Sunday, September 30, 2018

Christopher Columbus: Hero or villain?

Around this time of year, the debate over what October 12 should be called comes creeping into conversations online, in the break room, around the dinner table and in the classroom. The central question is: "Should we continue to honor Christopher Columbus or reclaim the day as Indigenous People's Day?"

Currently at our school, in fifth grade, students are studying the transdisciplinary unit of inquiry where we are in place and time as they explore the central idea: expansion causes consequences. During this unit, they inquire into decisions made by European explorers and colonizers, the causes of their actions, the changes that ensued whilst considering the perspectives of indigenous peoples and Africans who were affected by these Europeans.

To meaningfully dig into the ideas presented in the "Columbus Day v. Indigenous People's Day" debate, a fifth grade teacher with whom I work led her students through the AVID strategy Philosophical Chairs.

First, she had students watch the TED-Ed video History vs. Christopher Columbus by Alex Gendler. As they watched, students took notes organized by a hero/villain t-chart.

To prepare for Philosophical Chairs, she had the students practice with low-risk topics (and used this slide deck as support).


With each example, she promoted the use of academic language, encouraging students to use the sentence stem below.

To prepare further for philosophical chairs, we had the students watch the video one more time, adding to their notes they had previously taken.
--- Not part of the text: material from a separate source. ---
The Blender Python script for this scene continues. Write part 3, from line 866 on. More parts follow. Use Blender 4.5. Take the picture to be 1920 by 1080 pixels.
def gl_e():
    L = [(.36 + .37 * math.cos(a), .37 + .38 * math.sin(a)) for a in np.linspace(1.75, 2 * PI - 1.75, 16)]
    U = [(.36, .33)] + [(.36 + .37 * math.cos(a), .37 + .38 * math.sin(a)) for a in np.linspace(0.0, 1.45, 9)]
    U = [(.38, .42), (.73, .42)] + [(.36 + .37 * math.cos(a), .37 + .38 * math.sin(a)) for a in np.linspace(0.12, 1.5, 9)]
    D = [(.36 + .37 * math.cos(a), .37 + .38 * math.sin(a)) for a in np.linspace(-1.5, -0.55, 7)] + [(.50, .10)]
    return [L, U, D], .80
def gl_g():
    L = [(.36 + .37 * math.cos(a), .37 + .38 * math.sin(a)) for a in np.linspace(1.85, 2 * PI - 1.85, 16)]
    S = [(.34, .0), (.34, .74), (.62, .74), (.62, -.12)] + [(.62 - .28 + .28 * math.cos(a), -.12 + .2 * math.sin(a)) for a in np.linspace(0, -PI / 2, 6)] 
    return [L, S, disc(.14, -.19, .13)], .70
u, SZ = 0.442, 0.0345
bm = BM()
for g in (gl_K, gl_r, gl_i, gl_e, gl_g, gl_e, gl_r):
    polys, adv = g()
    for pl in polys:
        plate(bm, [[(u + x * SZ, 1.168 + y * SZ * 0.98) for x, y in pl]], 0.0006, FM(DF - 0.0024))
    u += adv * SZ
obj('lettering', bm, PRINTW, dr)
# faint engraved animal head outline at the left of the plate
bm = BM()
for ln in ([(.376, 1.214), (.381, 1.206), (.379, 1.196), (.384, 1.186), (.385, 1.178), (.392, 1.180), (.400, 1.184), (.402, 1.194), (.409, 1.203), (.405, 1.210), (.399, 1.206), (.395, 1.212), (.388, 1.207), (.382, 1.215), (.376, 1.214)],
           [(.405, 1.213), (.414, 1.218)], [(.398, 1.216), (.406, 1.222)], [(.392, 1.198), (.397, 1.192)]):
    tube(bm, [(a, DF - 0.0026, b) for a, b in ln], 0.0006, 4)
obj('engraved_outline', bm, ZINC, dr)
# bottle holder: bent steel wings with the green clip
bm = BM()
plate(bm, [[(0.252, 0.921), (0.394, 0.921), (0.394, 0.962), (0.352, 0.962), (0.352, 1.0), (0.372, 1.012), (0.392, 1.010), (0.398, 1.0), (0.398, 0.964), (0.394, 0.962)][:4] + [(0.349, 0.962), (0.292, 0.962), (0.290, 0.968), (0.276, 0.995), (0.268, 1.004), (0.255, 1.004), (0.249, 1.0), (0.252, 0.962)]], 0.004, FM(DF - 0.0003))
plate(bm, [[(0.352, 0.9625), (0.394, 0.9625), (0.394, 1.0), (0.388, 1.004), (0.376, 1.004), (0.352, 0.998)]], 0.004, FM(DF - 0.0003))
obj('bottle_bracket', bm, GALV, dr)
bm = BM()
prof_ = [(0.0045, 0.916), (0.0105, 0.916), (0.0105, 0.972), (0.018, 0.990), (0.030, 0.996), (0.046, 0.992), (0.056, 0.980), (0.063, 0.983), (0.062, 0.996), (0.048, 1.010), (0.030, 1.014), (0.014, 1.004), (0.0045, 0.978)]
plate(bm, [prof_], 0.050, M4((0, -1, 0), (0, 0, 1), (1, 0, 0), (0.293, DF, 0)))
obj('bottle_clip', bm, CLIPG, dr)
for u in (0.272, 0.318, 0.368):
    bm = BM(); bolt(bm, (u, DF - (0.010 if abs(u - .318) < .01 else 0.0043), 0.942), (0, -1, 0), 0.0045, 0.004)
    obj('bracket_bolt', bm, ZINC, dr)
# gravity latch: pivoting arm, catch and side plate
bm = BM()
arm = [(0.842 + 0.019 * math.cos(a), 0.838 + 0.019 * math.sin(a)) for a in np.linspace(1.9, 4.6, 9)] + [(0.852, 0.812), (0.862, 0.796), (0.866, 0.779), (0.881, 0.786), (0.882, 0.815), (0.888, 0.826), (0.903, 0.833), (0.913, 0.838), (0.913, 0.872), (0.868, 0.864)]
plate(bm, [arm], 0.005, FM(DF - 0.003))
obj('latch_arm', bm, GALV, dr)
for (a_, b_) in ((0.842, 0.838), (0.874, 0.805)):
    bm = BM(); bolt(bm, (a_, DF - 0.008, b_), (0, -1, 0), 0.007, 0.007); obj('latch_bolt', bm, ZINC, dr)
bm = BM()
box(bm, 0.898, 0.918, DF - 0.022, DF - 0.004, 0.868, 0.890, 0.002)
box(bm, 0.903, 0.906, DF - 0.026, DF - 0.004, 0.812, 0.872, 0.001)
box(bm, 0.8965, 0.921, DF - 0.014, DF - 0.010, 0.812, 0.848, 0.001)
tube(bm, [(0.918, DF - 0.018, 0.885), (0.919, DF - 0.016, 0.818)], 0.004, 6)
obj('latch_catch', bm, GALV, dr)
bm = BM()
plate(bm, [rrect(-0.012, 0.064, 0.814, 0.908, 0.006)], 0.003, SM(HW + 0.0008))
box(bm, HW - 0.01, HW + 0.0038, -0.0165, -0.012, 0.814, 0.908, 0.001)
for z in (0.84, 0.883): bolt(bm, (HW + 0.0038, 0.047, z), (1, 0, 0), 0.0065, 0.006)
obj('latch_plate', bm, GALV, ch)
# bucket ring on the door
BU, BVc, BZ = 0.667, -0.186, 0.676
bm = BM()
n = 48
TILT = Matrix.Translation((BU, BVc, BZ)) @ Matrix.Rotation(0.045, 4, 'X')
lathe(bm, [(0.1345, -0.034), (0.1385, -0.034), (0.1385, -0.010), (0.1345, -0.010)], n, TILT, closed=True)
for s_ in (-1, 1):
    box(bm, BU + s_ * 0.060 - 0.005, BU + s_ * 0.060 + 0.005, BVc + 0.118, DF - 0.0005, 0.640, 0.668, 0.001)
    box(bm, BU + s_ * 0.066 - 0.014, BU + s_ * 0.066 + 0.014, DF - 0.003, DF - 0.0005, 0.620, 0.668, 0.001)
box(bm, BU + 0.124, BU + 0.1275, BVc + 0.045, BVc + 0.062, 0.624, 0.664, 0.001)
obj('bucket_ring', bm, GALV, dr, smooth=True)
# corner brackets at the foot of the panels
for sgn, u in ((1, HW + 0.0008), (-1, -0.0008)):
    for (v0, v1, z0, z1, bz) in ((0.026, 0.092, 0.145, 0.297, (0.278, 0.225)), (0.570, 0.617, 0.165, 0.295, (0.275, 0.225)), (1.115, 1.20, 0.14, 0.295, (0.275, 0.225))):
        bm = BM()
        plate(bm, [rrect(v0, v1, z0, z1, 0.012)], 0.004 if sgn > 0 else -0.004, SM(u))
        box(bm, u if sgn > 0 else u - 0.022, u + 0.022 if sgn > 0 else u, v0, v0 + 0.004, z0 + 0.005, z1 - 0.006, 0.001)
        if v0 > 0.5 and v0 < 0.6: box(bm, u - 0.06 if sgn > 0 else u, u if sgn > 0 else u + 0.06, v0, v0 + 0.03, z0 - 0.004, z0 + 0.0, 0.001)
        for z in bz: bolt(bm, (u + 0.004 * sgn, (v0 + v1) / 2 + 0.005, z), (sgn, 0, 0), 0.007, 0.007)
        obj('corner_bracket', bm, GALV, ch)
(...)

First, we had them pick a side: Columbus Day or Indigenous People's Day.

Then, as they watched the video, they were to look for evidence that would back up their opinion. To aid in their comprehension, we used an EdPuzzle version of the video, which periodically stops and suggests important pieces of evidence that they could potentially include in their t-chart.

Finally, after all the preparation, students were ready to begin the routine of philosophical chairs. We had them write their opinion and one supporting piece of evidence on an index card and then separated the students by "Pro Columbus Day" on the west side of the room and "Pro Indigenous People's Day" on the east side.

The teacher facilitated the conversation by asking students to both share their opinions and supporting evidence and listen to the points provided by the alternative side of the argument. Students' attention to each other was evident as they shared their own evidence only after repeating what they had heard their peer say from the other side of the room. As students heard evidence that swayed their opinion, they changed sides of the room. Students remained engaged and civil throughout the conversation and brought up strong reasons for why they felt that either October 12 should be remain Columbus Day or be renamed.

We closed the conversation by praising the students' participation and inviting the students to act on their learning: "Now that you know what you do about Christopher Columbus and the consequences of his actions, what will you do with this information?"

In the elementary classroom, there are certainly lots of ways to thoughtfully examine multiple perspectives of a contentious issue. The AVID strategy Philosophical Chairs is an impactful strategy that provides students an opportunity to develop inquiry, oral language and argumentation skills.